Abdul Muiz menceritakan awal mula ia memutuskan untuk bekerja sebagai penjahit tak lepas dari pengalaman ia di pesantren yaitu saat kelas tiga tsanawiyah (pesantren salaf), Ia dipanggil sang kiyai untuk mengantar seorang tamu ke sebuah desa di Kecamatan Malo, Kabupaten Bojonegoro, dan ternyata sesampainya di sana orang yang di tuju adalah seorang kiyai dan kesehariannya selain mengajar ngaji adalah menjadi seorang menjahit.

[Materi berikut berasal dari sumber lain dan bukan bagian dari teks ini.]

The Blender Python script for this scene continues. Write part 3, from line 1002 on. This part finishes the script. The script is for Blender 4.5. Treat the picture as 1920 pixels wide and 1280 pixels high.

“Ahirnya saya di sana berfikir, ternyata penjahit juga seorang kiyai. Misal saya sepulang dari pesantren maka saya akan menjahit. Sehingga tidak harus gengsi meski berpendidikan pesantren apalagi penjahit kesannya adalah perempuan,” tandas pria yang juga lihai dalam membaca kitab kuning ini.
Abdul Muiz terkagum-kagum hingga saat ini, ternyata perintah sang kiyai untuk mengantarkan tamu tersebut seakan menunjukkan jika seorang lulusan pesantren setelah pulang di rumah tidak harus gengsi bekerja sebagai penjahit.
“Pesan kiyai saya, kalau sebagai penjahit ya menjahit, dan jangan sampai meninggalkan untuk mengajar ngaji,” pungkas pria yang juga sebagai Ketua RT di kampungnya ini.